Episode Transcript
CONSECRATION
Wake up, sleeper, rise from the dead, and Christ will shine on you.
Jesus, I belong to you.
I lift up my heart to you.
I set my mind on you.
I fix my eyes on you.
I offer my body to you as a living sacrifice.
Jesus, we belong to you.
Praying in the name of the Father, and the Son, and the Holy Spirit, amen.
THE WORD OF THE LORD
John 4:7–15 NIV
When a Samaritan woman came to draw water, Jesus said to her, “Will you give me a drink?” (His disciples had gone into the town to buy food.)
The Samaritan woman said to him, “You are a Jew and I am a Samaritan woman. How can you ask me for a drink?” (For Jews do not associate with Samaritans.)
Jesus answered her, “If you knew the gift of God and who it is that asks you for a drink, you would have asked him and he would have given you living water.”
“Sir,” the woman said, “you have nothing to draw with and the well is deep. Where can you get this living water? Are you greater than our father Jacob, who gave us the well and drank from it himself, as did also his sons and his livestock?”
Jesus answered, “Everyone who drinks this water will be thirsty again, but whoever drinks the water I give them will never thirst. Indeed, the water I give them will become in them a spring of water welling up to eternal life.”
The woman said to him, “Sir, give me this water so that I won’t get thirsty and have to keep coming here to draw water.”
CONSIDER THIS
This woman comes to the well carrying more than a water jar.
She carries history. Shame. Longing. Weariness. She comes at noon, the hottest part of the day, likely to avoid the glances and whispers of others. She comes alone. And there, at the well, she meets Jesus.
Jesus begins with a simple request. “Will you give me a drink?”
It is a small question, but it opens a holy conversation. Jesus crosses boundaries of gender, ethnicity, and religious hostility. He meets her exactly where she is, and then he gently redirects her thirst.
“If you knew the gift of God . . . ”
That sentence hangs in the air. If you knew. If you could see what is being offered to you.
Jesus does not shame her thirst. He names it. He honors it. And then he invites her to imagine a deeper satisfaction. “Everyone who drinks this water will be thirsty again.” Jesus knows how many wells we return to again and again, hoping this time will be enough.
Approval. Achievement. Control. Comfort. Even religion, when it becomes another well we draw from without truly encountering God.
But Jesus offers something different. Living water. Not a temporary fix, but a spring within. A life sourced not from striving, but from communion.
Notice how the woman responds. “Sir, give me this water.” She does not fully understand yet, but desire has awakened. Something in her recognizes truth when it hears it. Awakening often begins before clarity arrives.
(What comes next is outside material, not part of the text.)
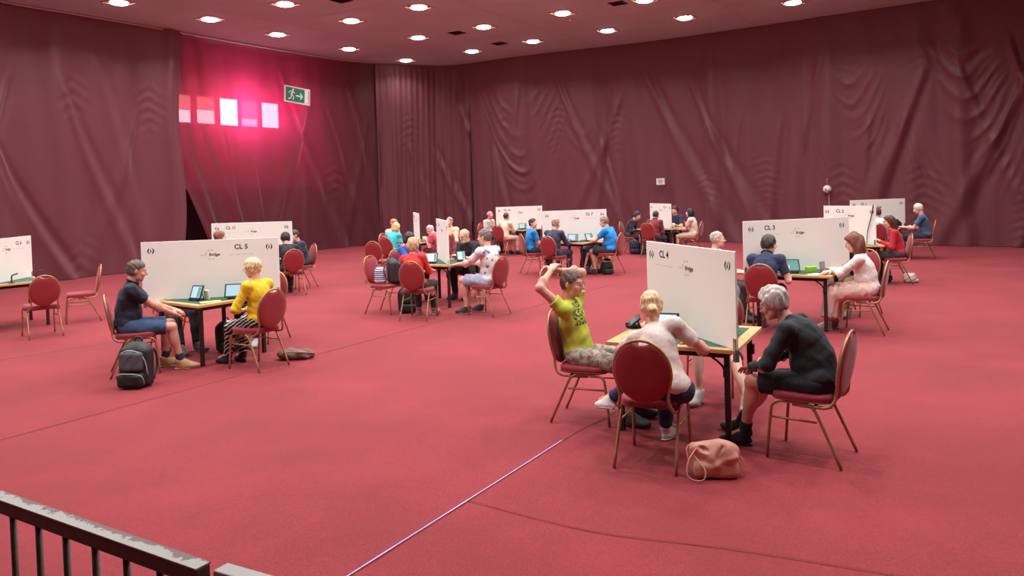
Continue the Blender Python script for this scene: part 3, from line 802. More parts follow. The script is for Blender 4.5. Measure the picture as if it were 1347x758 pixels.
# curtains ---------------------------------------------------------------
def curtain_mat(thin):
    m = bpy.data.materials.new('thin_burgundy_curtain' if thin else 'burgundy_curtain'); m.use_nodes = True; nt = m.node_tree; L = nt.links.new
    b = nt.nodes['Principled BSDF']; out = nt.nodes['Material Output']
    col = srgb(112, 52, 62)
    b.inputs['Base Color'].default_value = (*col, 1); b.inputs['Roughness'].default_value = .55; b.inputs['Sheen Weight'].default_value = .3; b.inputs['Sheen Roughness'].default_value = .4
    tc = nt.nodes.new('ShaderNodeTexCoord'); n = nt.nodes.new('ShaderNodeTexNoise'); n.inputs['Scale'].default_value = 1.1; n.inputs['Detail'].default_value = 4; L(tc.outputs['Object'], n.inputs['Vector'])
    bp = nt.nodes.new('ShaderNodeBump'); bp.inputs['Strength'].default_value = .25; bp.inputs['Distance'].default_value = .06; n2 = nt.nodes.new('ShaderNodeTexNoise'); n2.inputs['Scale'].default_value = 3.2; n2.inputs['Detail'].default_value = 5
    mp = nt.nodes.new('ShaderNodeMapping'); mp.inputs['Scale'].default_value = (1, 1, .45); L(tc.outputs['Object'], mp.inputs[0]); L(mp.outputs[0], n2.inputs['Vector'])
    L(n2.outputs[0], bp.inputs['Height']); L(bp.outputs[0], b.inputs['Normal'])
    tl = nt.nodes.new('ShaderNodeBsdfTranslucent'); tl.inputs[0].default_value = (*srgb(235, 50, 110), 1)
    tr = nt.nodes.new('ShaderNodeBsdfTransparent'); tr.inputs[0].default_value = (1, .45, .65, 1)
    m1 = nt.nodes.new('ShaderNodeMixShader'); m1.inputs[0].default_value = .36 if thin else .08; L(b.outputs[0], m1.inputs[1]); L(tl.outputs[0], m1.inputs[2])
    m2 = nt.nodes.new('ShaderNodeMixShader'); m2.inputs[0].default_value = .12 if thin else 0; L(m1.outputs[0], m2.inputs[1]); L(tr.outputs[0], m2.inputs[2])
    L(m2.outputs[0], out.inputs[0]); return m
CM = curtain_mat(False); CMT = curtain_mat(True)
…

And here is the good news for us today. Jesus meets us at the wells we keep returning to. He does not scold us for being thirsty. He offers himself as the one who satisfies.
To wake up to living water is to let Jesus redefine what we are really longing for.
PRAYER
Jesus, you see the wells we return to again and again. You know our thirst, even when we struggle to name it. Meet us in the ordinary places of our lives. Interrupt our routines with your grace. Give us living water that wells up within us to eternal life. We pray in your holy name, amen.